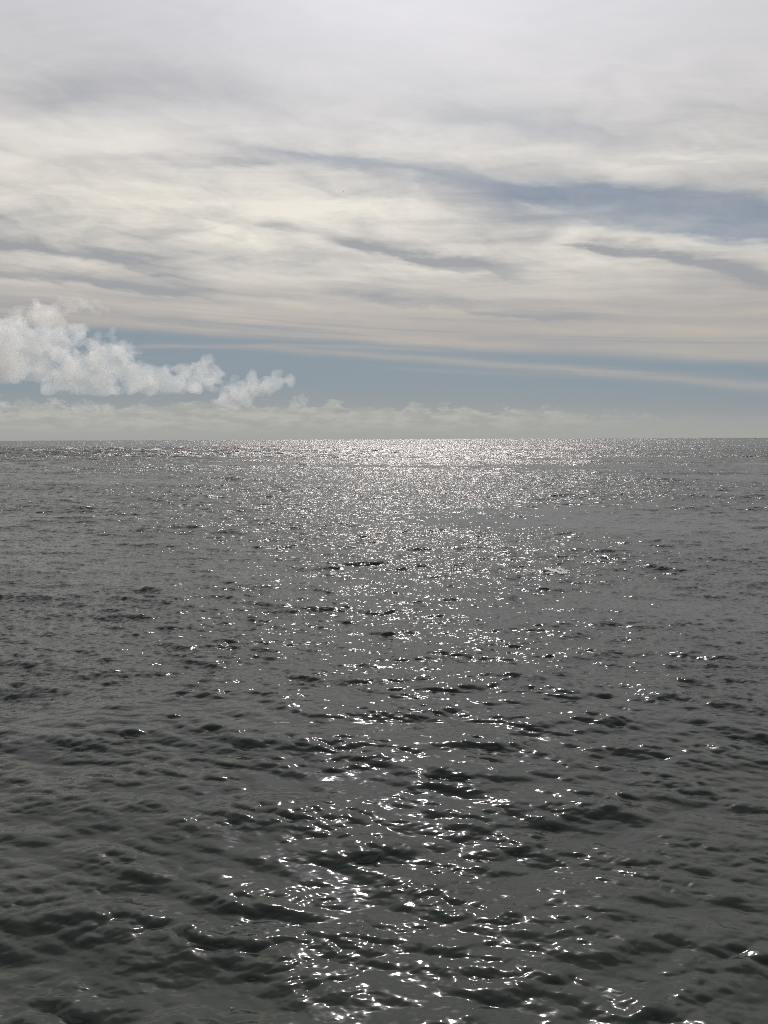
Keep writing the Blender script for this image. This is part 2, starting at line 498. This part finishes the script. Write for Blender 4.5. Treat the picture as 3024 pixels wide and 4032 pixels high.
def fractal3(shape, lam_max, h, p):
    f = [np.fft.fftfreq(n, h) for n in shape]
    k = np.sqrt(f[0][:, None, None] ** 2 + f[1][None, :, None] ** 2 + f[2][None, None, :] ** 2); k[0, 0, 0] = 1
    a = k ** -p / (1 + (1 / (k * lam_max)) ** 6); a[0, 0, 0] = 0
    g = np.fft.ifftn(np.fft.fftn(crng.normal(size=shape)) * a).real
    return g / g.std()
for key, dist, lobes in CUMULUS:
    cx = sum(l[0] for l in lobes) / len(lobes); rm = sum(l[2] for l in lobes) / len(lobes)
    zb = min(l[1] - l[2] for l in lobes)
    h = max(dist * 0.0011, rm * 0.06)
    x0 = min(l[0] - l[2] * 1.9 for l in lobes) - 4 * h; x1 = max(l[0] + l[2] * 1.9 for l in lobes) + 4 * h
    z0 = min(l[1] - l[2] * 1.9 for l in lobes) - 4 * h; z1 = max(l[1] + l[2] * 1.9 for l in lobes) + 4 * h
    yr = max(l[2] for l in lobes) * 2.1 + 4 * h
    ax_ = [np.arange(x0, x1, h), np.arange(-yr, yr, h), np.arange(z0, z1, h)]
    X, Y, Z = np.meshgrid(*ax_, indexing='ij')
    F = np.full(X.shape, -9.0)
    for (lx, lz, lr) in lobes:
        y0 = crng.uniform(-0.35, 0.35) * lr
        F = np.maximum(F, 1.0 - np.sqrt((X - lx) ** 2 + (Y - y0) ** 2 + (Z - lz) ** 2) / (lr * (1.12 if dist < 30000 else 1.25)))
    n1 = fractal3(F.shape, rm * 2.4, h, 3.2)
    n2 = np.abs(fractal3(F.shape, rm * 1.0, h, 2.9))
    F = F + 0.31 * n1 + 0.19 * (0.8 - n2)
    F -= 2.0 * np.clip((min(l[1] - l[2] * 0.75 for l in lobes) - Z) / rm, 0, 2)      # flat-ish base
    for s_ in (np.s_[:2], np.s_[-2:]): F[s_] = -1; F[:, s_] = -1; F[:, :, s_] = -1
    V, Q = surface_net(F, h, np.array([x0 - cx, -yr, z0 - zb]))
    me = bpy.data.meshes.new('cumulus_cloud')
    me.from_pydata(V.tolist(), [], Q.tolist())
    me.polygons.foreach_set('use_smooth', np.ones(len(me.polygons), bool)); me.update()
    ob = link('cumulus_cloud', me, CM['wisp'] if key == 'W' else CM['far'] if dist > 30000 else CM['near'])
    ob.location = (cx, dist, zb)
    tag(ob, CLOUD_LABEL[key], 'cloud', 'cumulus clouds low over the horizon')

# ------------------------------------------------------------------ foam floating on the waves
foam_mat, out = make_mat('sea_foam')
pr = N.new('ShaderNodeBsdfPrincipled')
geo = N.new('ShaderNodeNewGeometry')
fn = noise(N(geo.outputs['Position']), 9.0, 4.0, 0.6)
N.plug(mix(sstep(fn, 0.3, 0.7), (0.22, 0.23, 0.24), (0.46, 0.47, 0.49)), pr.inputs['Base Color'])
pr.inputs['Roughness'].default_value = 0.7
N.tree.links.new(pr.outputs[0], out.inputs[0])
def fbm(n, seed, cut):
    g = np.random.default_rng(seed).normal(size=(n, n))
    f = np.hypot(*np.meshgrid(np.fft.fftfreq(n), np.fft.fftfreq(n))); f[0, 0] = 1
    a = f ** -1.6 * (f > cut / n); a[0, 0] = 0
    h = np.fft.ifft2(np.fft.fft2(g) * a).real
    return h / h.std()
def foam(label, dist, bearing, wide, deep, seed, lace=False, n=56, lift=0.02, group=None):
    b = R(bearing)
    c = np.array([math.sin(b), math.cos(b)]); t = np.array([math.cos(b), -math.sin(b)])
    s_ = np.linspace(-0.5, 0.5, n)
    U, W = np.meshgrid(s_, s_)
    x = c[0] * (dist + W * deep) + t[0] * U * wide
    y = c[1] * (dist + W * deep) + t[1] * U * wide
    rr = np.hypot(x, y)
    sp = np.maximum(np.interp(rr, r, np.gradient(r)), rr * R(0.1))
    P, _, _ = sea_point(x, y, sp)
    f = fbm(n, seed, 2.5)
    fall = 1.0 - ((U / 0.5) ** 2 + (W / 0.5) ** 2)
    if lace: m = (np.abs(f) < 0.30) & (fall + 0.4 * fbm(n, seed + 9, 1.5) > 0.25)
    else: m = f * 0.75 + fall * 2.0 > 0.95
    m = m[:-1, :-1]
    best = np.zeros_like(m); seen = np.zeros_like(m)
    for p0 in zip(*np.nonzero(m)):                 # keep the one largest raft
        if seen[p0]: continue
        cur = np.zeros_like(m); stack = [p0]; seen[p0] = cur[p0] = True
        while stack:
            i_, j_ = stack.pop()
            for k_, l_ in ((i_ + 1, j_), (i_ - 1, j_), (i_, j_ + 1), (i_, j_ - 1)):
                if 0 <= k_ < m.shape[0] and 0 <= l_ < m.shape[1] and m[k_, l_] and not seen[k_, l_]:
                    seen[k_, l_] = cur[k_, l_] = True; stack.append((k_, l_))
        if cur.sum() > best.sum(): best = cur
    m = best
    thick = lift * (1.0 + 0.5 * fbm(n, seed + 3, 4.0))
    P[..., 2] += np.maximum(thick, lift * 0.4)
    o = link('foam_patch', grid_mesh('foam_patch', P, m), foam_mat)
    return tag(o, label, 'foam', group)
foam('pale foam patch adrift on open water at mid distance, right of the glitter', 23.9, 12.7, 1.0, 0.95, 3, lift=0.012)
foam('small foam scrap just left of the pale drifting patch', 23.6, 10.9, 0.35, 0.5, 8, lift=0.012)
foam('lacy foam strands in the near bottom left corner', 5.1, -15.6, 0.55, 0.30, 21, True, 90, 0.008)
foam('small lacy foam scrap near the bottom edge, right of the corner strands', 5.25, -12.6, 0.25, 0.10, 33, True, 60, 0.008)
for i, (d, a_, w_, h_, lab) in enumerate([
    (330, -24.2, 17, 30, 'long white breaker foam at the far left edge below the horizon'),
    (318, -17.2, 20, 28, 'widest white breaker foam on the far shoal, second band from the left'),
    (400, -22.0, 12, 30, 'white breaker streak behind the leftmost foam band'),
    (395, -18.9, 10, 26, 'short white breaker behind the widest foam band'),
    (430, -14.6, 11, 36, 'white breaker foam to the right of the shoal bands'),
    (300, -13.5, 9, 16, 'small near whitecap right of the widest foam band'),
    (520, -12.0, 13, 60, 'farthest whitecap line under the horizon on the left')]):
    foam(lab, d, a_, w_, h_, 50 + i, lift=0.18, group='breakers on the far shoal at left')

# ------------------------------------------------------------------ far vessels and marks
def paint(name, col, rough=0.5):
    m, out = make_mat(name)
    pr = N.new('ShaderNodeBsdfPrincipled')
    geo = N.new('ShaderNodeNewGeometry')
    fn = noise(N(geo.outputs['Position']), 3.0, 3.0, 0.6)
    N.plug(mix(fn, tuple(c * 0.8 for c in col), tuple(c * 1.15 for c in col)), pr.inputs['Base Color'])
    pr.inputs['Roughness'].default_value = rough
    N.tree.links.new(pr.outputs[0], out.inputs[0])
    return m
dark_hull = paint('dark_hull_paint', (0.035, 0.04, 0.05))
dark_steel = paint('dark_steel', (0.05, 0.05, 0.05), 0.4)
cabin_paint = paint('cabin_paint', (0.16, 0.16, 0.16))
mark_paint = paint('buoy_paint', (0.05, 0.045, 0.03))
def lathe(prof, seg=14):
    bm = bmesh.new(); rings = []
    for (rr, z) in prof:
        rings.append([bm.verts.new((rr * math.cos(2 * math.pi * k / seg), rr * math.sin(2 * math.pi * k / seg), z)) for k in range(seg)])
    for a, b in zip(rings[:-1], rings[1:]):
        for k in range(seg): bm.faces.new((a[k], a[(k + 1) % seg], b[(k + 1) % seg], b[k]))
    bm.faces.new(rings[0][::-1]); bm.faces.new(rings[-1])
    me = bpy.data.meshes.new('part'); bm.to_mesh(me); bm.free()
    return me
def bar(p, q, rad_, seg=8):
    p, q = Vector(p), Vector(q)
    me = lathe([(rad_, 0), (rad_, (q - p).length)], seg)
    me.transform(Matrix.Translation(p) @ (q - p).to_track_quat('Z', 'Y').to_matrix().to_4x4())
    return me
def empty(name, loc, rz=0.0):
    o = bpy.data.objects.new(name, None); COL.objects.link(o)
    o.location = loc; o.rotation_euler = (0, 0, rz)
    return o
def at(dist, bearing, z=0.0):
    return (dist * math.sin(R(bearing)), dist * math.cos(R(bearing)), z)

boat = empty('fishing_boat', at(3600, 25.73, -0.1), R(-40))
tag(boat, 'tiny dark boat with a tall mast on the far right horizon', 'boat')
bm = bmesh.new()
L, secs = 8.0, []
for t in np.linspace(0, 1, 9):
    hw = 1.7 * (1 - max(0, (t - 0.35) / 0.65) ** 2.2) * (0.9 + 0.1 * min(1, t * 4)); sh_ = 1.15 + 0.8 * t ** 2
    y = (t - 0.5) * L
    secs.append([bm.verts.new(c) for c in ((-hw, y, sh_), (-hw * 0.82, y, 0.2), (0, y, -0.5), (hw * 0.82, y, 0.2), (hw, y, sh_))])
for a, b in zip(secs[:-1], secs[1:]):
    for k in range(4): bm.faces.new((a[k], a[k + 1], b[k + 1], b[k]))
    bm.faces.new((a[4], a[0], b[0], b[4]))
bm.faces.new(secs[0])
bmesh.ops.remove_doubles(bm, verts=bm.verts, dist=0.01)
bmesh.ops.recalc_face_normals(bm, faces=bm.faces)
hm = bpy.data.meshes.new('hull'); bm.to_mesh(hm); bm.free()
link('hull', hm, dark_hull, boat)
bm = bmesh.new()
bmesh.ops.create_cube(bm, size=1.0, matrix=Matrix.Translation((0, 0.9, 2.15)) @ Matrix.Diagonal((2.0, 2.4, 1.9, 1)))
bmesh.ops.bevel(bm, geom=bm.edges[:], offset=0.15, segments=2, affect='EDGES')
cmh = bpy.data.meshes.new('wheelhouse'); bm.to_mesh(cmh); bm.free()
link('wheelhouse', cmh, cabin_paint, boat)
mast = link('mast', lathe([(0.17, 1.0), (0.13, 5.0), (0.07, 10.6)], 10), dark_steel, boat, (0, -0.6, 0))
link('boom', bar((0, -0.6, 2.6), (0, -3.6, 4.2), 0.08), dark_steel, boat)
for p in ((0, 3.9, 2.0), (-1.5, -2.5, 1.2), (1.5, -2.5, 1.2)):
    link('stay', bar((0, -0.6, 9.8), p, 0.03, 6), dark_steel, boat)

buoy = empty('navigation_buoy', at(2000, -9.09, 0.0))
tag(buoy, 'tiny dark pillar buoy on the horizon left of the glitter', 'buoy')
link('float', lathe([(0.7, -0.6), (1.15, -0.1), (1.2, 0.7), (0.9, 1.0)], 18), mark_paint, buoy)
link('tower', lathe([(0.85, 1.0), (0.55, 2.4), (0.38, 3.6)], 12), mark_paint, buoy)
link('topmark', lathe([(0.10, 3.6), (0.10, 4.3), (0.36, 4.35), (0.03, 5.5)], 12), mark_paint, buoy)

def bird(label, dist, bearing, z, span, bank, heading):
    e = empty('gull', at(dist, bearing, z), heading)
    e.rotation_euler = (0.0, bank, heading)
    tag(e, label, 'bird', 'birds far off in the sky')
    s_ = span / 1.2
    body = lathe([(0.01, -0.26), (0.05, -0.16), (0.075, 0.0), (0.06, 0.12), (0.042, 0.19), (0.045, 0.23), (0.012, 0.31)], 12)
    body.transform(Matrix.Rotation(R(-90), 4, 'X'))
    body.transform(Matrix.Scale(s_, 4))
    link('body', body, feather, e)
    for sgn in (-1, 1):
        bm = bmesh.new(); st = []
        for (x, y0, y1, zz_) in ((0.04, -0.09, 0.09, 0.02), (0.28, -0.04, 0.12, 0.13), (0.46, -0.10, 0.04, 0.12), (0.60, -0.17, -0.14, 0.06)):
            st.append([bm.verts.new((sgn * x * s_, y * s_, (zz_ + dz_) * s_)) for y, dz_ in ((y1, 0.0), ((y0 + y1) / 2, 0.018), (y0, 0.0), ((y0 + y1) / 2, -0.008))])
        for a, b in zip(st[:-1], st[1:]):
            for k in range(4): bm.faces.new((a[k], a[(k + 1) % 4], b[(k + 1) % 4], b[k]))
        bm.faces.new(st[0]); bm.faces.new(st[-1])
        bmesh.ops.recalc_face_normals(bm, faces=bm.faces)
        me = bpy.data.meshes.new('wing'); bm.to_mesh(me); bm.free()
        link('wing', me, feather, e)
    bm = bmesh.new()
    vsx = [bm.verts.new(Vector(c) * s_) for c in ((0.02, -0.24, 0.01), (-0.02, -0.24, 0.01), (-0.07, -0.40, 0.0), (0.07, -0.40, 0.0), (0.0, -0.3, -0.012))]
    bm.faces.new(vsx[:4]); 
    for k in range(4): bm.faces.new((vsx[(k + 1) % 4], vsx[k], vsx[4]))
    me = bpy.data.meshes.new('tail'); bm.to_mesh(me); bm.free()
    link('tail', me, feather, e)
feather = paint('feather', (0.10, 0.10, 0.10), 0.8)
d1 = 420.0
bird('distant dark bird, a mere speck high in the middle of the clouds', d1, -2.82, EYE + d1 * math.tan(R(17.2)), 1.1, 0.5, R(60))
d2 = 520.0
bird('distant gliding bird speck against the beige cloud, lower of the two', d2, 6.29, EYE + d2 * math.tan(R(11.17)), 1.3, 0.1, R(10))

YOUR TASK -
Extract all lines that hold the word "high".

SOLVED PROBLEM -
Keep writing the Blender script for this image. This is part 2, starting at line 498. This part finishes the script. Write for Blender 4.5. Treat the picture as 3024 pixels wide and 4032 pixels high.
bird('distant dark bird, a mere speck high in the middle of the clouds', d1, -2.82, EYE + d1 * math.tan(R(17.2)), 1.1, 0.5, R(60))